There have always been those who have tried to compartmentalise Blair’s record. He may have committed massacres abroad, they say, but he did good things at home. The leftist ideologue Polly Toynbee, for instance, admitted in 2005 that she “supported Tony Blair right through the 2005 election, despite the Iraq war” because she believed “he had one more election win in him”. She dumped him only “when he plummeted in the polls and became a liability for Labour”. The calvary of Iraqis Toynbee could tolerate and overlook. It is the prospect of losing the munificence of a supposedly leftwing government at home that petrified her enough to abandon Blair. George Orwell, condemning the insularity typified by Blair apologists such as Toynbee, says somewhere that Western nations’ self-cherishing self-images are built on an “unspoken clause”: “not counting niggers”. As long as Blair did “good things” at home Toynbee and others were willing not to count Blair’s “niggers” — the victims of his unprovoked war of aggression.

Polly Toynbee is old. The person who introduced Tony Blair this morning was not. This is dismaying — but it is also dangerous. The ascent of Trump and Farage has created opportunities for those whose policies enabled the rise of Trump and Farage in the first place to launder their reputations. Tony Blair has spent the years since leaving Downing Street as a lavishly paid servant of autocrats and plutocrats. He has nothing to show for his time in Jerusalem as the Madrid Quartet’s Middle East envoy. In 2012, I interviewed a close adviser to President Mahmoud Abbas in his office in the PLO’s compound in Ramallah. When I invited him to list Blair’s achievements, he shook his head. “He comes and listens to us. Then he goes away. Nothing happens”. Blair kept a suite in the American Colony Hotel and lobbied to advance the commercial interests of companies that employed him.

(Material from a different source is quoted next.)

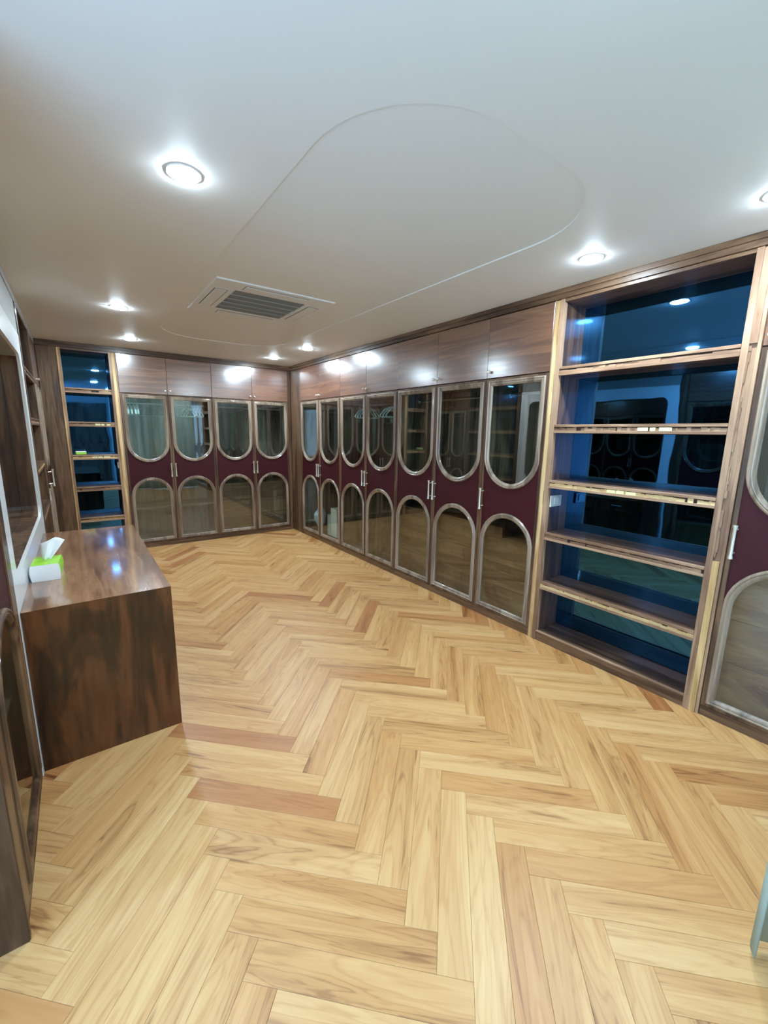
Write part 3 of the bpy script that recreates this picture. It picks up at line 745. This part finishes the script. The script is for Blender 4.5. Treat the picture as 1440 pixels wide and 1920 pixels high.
# ---------------------------------------------------------------- downlights
def downlight(label, x, y, r=.058):
    t = thing('recessed_downlight', label, 'ceiling light', (x, y, H))
    if 'ring' in CACHE: link('trim_ring', CACHE['ring'], t); link('diffuser', CACHE['dif'], t); return
    bm = bmesh.new(); n = 36; prof = [(r+.008, 0), (r+.007, -.003), (r+.003, -.004), (r, -.003), (r, 0)]
    Rg = [[bm.verts.new((a*math.cos(2*PI*k/n), a*math.sin(2*PI*k/n), z)) for k in range(n)] for a, z in prof]
    for i in range(len(Rg)):
        A, B = Rg[i], Rg[(i+1) % len(Rg)]
        for k in range(n): bm.faces.new((A[k], A[(k+1) % n], B[(k+1) % n], B[k]))
    obj('trim_ring', bm, WHITEP, t, True, 'ring')
    bm = bmesh.new(); prev = None
    for j in range(6):
        f = j/6; rr = r*math.cos(f*PI/2); z = -.003-.009*math.sin(f*PI/2)
        cur = [bm.verts.new((rr*math.cos(2*PI*k/n), rr*math.sin(2*PI*k/n), z)) for k in range(n)]
        if prev:
            for k in range(n): bm.faces.new((prev[k], prev[(k+1) % n], cur[(k+1) % n], cur[k]))
        else: bm.faces.new(cur)
        prev = cur
    c = bm.verts.new((0, 0, -.012))
    for k in range(n): bm.faces.new((prev[k], prev[(k+1) % n], c))
    obj('diffuser', bm, LAMP, t, True, 'dif')
for x, y, lb in ((.450, 1.985, 'largest-looking round downlight, lit, in the upper left of the ceiling'),
                 (.400, 4.330, 'lit round downlight left of the ceiling air conditioner'),
                 (.610, 5.720, 'lit round downlight above the narrow bookcase'),
                 (2.330, 5.800, 'lit round downlight in the far corner, the further one of two'),
                 (2.400, 4.900, 'lit round downlight in the far corner, the nearer one of two'),
                 (2.470, 1.412, 'lit round downlight above the left part of the wide bookcase'),
                 (2.450, .600, 'lit round downlight cut by the right edge of the photo'),
                 (.820, .420, 'round downlight behind the viewer, out of frame above')):
    downlight(lb, x, y)

# ---------------------------------------------------------------- curtains behind the viewer
def curtain(label, pts, z0, z1, amp, wl, th=.004):
    bm = bmesh.new(); rows = []
    P = [Vector(p) for p in pts]; S_ = [0]
    for i in range(1, len(P)): S_.append(S_[-1]+(P[i]-P[i-1]).length)
    n = int(S_[-1]/.012); nz = 10
    for j in range(nz+1):
        f = j/nz; z = z0+(z1-z0)*f; row = []
        for i in range(n+1):
            s = S_[-1]*i/n; k = 0
            while k < len(S_)-2 and s > S_[k+1]: k += 1
            t_ = (s-S_[k])/(S_[k+1]-S_[k]); p = P[k].lerp(P[k+1], t_); d = (P[k+1]-P[k]).normalized(); nn = Vector((-d.y, d.x))
            a = amp*(.75+.25*math.sin(f*3+s*2))*(1-.35*f)
            q = p+nn*a*math.sin(2*PI*s/wl+.4*math.sin(s*5+f))+d*.012*math.sin(s*11+f*2)
            row.append(bm.verts.new((q.x, q.y, z)))
        rows.append(row)
    for j in range(nz):
        for i in range(n): bm.faces.new((rows[j][i], rows[j][i+1], rows[j+1][i+1], rows[j+1][i]))
    o = obj('curtain', bm, FABRIC, None, True); md = o.modifiers.new('s', 'SOLIDIFY'); md.thickness = th
    tag(o, label, 'curtain')
curtain('pale mint pleated curtain gathered at the lower right corner of the photo', [(1.535, .125), (1.75, .09), (2.05, .09), (2.70, .08)], .035, 2.50, .034, .17)
curtain('pale mint pleated curtain hanging behind the viewer, seen reflected in the back doors', [(.80, -.22), (1.70, -.16)], .02, 2.50, .045, .19)
t = thing('curtain_track', 'white curtain track along the ceiling behind the viewer', 'curtain track', (1.6, -.02, 2.5))
boxes('rail', [(-.85, .85, -.02, .02, .02, .05)], WHITEP, t); boxes('bracket', [(-.75, -.72, -.015, .015, .05, .0995), (.72, .75, -.015, .015, .05, .0995)], WHITEP, t, 0)
boxes('glider_strip', [(-.84, .84, -.006, .006, .003, .0198)], WHITEP, t, 0)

In the panic generated by Brexit, Blair sees an opportunity. Blair’s audacious attempt at self-reinvention — after Chilcot — is a measure of Jeremy Corbyn’s failure to offer leadership. But the fact that Corbyn has failed is not a reason for the rest of us to falter and permit Blair to occupy the vacuum created by the Labour leadership.

The substance of Blair’s speech, in any case, did not depart from the prejudices of our time. Its core message was this: pro-EU campaigners must emphasise that immigration from the EU is not of the variety that “people most care about”. Its core message was a dogwhistle.

If you’re spending your days complaining about Trump and Farage but feeling nostalgic about Blair, something’s profoundly wrong with you. And if Blair is the tribune of your cause, you should find other causes.

Resist what you regard as the authoritarianism of Trump and the bigotry of the Brexit brigade — but reject too Blair’s bid to profit from your fear of that authoritarianism and bigotry. Do both. Otherwise, your outrage at Trump’s and Farage’s racism will amount to nothing more than self-indulgent theatre.

A million dead Iraqis, millions more maimed and mutilated, and a region in free fall: remember these facts. Don’t let their unrepentant author capitalise on your fears. Don’t let Blair exploit your terror of Brexit to sanitise his reputation.